Problem requirements
Start at the line that contains "Recreate this scene", stop at the line that contains "1); _bg.inputs[1].default_value = SKY_STRENGTH", and repeat every line in that span, those two included, with no pictures.

══════

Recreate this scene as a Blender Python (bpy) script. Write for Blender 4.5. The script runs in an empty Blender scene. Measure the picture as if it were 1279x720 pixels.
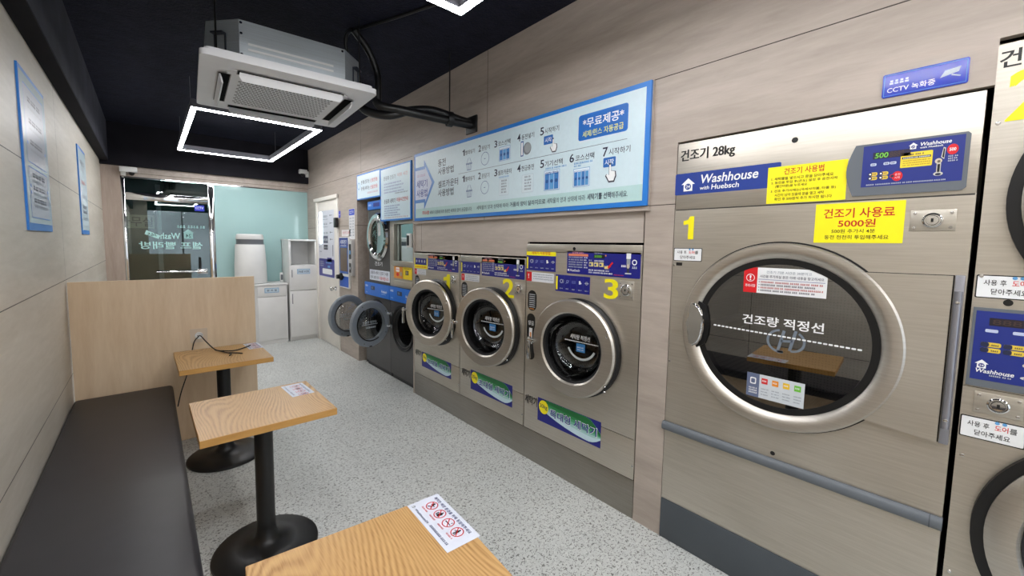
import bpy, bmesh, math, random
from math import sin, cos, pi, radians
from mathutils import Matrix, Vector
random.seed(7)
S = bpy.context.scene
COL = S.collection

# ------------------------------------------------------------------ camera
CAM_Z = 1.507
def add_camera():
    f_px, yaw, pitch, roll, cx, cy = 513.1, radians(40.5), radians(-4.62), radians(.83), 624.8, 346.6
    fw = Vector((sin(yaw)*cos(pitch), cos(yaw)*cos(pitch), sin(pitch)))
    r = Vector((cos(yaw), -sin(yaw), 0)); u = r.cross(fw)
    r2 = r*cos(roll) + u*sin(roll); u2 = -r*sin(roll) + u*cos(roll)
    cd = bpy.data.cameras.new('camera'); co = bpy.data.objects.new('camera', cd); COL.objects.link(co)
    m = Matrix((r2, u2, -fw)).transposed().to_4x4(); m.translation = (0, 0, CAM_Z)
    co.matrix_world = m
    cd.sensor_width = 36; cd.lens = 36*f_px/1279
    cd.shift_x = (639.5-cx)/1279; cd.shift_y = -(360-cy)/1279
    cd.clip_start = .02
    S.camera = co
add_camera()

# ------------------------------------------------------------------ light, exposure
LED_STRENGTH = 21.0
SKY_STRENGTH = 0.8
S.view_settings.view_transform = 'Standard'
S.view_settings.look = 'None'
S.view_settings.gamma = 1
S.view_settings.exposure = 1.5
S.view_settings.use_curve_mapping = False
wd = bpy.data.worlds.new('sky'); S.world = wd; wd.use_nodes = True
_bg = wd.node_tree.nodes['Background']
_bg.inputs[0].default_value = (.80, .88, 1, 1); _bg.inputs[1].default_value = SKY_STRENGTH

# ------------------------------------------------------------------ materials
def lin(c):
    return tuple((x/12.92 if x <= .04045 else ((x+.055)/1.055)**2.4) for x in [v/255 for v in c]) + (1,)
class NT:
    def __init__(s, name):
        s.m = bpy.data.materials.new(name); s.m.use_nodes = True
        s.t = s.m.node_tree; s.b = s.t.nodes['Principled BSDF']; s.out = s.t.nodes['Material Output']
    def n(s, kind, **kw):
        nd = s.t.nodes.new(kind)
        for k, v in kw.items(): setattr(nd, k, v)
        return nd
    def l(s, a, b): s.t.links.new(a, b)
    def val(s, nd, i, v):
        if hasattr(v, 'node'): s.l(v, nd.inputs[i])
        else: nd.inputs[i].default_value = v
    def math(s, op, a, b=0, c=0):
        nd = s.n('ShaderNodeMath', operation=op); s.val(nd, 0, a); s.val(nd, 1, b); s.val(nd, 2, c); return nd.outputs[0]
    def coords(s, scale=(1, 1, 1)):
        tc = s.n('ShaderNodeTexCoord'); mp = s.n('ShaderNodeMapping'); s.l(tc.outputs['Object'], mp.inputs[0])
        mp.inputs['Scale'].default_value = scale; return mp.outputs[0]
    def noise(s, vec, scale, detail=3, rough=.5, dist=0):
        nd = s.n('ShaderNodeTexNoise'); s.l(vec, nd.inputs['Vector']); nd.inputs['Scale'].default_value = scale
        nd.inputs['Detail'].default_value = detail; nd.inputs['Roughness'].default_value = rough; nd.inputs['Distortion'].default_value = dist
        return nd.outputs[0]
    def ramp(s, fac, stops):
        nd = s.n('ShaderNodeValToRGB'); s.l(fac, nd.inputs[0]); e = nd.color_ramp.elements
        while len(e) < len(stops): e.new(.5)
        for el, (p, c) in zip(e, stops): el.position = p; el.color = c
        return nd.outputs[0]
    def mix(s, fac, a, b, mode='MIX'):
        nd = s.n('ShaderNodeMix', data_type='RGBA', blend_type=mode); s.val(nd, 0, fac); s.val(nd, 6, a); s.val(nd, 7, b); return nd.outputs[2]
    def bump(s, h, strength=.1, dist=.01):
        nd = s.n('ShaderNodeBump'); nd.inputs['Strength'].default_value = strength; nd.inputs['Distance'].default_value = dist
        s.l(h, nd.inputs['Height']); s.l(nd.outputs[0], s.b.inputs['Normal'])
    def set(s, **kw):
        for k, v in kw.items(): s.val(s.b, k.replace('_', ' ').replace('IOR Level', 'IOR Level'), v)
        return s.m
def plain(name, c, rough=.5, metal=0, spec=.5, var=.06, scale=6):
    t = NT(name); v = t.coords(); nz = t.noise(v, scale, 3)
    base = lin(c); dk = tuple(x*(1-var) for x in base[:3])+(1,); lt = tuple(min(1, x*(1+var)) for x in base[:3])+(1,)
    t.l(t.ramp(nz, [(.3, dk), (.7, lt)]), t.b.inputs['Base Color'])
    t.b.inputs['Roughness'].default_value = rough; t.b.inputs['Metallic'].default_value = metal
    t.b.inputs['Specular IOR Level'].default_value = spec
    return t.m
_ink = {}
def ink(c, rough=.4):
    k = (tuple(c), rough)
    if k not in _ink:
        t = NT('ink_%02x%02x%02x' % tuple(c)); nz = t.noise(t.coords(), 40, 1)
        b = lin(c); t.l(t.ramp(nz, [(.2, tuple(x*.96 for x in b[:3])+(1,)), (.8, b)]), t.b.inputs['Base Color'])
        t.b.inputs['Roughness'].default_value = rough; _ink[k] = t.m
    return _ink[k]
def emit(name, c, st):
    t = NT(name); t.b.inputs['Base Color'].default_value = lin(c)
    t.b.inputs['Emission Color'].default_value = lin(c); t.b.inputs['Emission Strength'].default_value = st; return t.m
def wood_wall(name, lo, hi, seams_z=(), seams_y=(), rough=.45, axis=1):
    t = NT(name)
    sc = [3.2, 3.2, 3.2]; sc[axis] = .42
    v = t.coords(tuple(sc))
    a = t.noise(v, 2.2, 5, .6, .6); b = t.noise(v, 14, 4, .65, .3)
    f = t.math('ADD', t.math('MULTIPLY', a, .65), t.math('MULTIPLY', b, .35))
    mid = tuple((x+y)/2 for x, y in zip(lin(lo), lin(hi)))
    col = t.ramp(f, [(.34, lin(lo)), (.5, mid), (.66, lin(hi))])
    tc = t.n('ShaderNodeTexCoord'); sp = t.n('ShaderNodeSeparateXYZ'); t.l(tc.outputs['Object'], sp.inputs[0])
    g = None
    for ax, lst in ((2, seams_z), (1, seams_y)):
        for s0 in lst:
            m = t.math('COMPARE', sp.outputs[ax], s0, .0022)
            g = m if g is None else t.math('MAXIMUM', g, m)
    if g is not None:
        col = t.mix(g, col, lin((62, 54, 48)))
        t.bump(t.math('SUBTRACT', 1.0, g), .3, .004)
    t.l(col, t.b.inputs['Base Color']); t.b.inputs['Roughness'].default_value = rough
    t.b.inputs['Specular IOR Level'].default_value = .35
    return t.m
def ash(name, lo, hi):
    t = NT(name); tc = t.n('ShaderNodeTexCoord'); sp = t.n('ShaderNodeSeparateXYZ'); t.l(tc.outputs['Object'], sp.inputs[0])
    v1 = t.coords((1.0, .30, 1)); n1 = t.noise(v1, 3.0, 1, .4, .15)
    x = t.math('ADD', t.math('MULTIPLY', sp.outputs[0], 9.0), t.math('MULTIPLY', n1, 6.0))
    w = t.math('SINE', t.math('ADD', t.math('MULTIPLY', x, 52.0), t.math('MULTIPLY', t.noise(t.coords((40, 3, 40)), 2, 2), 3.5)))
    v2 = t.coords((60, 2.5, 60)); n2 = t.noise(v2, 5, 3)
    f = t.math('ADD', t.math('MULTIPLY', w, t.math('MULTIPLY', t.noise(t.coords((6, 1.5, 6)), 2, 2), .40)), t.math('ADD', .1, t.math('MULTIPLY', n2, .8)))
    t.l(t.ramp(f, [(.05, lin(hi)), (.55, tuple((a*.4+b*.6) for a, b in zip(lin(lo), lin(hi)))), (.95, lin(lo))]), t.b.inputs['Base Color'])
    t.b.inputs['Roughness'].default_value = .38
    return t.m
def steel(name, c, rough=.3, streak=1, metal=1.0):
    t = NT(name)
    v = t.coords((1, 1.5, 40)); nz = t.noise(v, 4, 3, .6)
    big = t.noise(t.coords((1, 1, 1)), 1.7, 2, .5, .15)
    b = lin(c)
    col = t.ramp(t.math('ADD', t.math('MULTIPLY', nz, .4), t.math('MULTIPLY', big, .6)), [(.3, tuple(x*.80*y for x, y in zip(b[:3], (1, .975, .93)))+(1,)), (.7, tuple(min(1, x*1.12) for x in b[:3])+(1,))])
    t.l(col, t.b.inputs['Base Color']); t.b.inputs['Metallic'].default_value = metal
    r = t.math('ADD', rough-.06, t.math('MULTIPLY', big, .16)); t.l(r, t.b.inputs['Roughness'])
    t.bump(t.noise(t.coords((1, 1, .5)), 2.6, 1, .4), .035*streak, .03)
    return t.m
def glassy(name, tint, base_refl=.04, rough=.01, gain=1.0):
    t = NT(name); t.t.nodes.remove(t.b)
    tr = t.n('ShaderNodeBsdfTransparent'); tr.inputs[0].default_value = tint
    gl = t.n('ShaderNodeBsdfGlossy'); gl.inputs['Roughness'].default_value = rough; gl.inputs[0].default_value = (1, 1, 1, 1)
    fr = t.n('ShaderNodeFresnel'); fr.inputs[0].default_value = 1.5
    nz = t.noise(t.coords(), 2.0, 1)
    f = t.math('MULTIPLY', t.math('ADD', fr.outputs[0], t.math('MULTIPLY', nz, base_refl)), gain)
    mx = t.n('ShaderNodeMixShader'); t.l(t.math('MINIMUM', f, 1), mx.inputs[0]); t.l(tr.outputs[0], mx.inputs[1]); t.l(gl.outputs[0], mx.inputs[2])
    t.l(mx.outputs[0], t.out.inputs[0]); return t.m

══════

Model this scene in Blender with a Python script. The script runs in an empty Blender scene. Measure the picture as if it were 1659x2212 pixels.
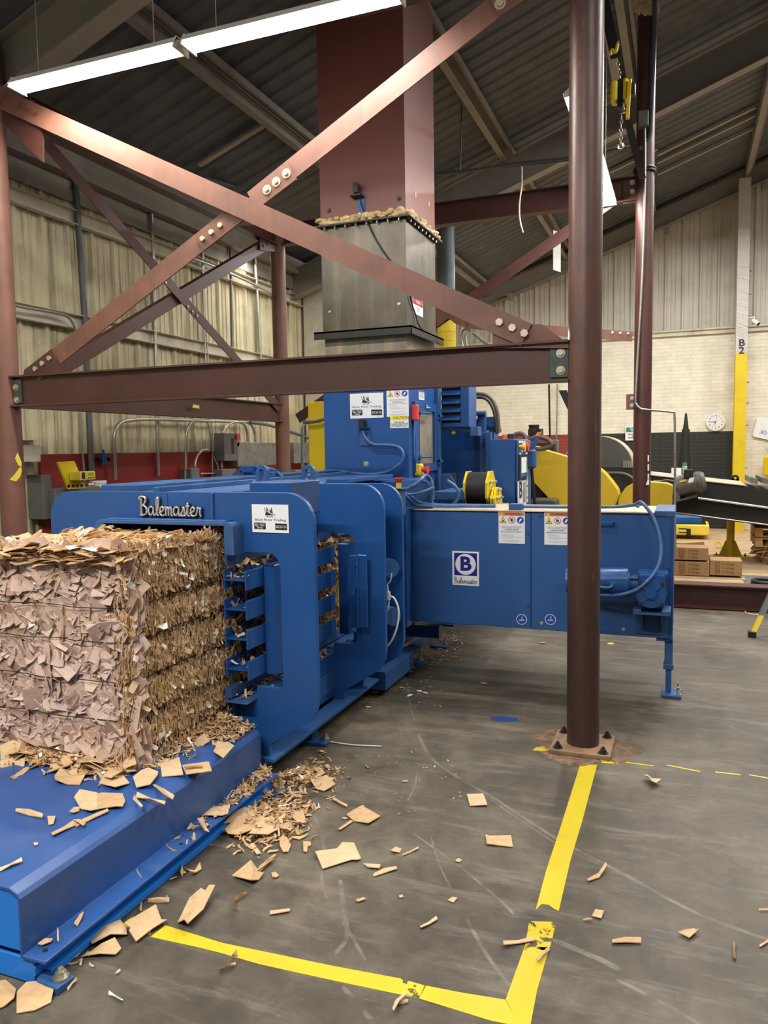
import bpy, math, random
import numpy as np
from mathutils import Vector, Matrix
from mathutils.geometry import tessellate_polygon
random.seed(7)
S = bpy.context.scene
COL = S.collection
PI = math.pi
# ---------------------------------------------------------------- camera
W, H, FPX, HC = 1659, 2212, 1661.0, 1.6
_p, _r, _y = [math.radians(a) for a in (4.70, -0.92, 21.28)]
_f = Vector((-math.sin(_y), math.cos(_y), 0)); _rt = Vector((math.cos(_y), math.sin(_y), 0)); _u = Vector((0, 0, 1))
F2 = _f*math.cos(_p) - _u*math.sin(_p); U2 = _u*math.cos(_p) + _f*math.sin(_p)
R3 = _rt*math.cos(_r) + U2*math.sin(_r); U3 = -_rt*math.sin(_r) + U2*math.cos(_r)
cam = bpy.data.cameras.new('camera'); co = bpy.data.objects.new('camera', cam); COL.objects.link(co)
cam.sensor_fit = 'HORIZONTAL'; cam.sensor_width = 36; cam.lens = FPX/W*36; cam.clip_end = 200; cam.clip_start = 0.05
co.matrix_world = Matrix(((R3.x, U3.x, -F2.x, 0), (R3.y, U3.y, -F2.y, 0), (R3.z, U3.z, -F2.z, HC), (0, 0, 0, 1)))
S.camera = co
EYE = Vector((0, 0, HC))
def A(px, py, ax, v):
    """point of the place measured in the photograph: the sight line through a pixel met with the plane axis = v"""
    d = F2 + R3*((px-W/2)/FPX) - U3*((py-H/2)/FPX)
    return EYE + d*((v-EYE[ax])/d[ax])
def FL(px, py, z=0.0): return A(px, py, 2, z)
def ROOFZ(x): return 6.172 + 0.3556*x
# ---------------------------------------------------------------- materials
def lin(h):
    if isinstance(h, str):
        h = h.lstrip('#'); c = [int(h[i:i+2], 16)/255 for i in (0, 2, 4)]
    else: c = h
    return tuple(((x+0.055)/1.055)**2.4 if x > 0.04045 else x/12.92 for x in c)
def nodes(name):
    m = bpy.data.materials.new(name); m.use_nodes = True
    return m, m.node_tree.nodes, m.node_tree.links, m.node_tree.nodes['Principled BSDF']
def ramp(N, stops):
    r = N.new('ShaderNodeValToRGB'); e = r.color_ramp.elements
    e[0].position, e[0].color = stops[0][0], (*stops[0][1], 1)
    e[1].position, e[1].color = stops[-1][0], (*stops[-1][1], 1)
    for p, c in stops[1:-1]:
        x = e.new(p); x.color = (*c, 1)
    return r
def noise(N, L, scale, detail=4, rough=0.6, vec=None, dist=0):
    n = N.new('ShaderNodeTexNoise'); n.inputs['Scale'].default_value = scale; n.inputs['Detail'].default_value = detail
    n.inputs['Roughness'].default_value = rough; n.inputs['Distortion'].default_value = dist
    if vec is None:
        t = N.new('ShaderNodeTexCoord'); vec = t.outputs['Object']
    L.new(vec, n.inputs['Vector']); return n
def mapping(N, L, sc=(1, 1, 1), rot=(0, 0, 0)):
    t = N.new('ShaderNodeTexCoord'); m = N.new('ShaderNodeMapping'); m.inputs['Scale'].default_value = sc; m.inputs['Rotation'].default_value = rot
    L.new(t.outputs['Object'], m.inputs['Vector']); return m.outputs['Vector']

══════

Written solution
Recreate this scene as a Blender Python (bpy) script. Write for Blender 4.5. The script runs in an empty Blender scene. Measure the picture as if it were 1279x720 pixels.
import bpy, bmesh, math, random
from math import sin, cos, pi, radians
from mathutils import Matrix, Vector
random.seed(7)
S = bpy.context.scene
COL = S.collection

# ------------------------------------------------------------------ camera
CAM_Z = 1.507
def add_camera():
    f_px, yaw, pitch, roll, cx, cy = 513.1, radians(40.5), radians(-4.62), radians(.83), 624.8, 346.6
    fw = Vector((sin(yaw)*cos(pitch), cos(yaw)*cos(pitch), sin(pitch)))
    r = Vector((cos(yaw), -sin(yaw), 0)); u = r.cross(fw)
    r2 = r*cos(roll) + u*sin(roll); u2 = -r*sin(roll) + u*cos(roll)
    cd = bpy.data.cameras.new('camera'); co = bpy.data.objects.new('camera', cd); COL.objects.link(co)
    m = Matrix((r2, u2, -fw)).transposed().to_4x4(); m.translation = (0, 0, CAM_Z)
    co.matrix_world = m
    cd.sensor_width = 36; cd.lens = 36*f_px/1279
    cd.shift_x = (639.5-cx)/1279; cd.shift_y = -(360-cy)/1279
    cd.clip_start = .02
    S.camera = co
add_camera()

# ------------------------------------------------------------------ light, exposure
LED_STRENGTH = 21.0
SKY_STRENGTH = 0.8
S.view_settings.view_transform = 'Standard'
S.view_settings.look = 'None'
S.view_settings.gamma = 1
S.view_settings.exposure = 1.5
S.view_settings.use_curve_mapping = False
wd = bpy.data.worlds.new('sky'); S.world = wd; wd.use_nodes = True
_bg = wd.node_tree.nodes['Background']
_bg.inputs[0].default_value = (.80, .88, 1, 1); _bg.inputs[1].default_value = SKY_STRENGTH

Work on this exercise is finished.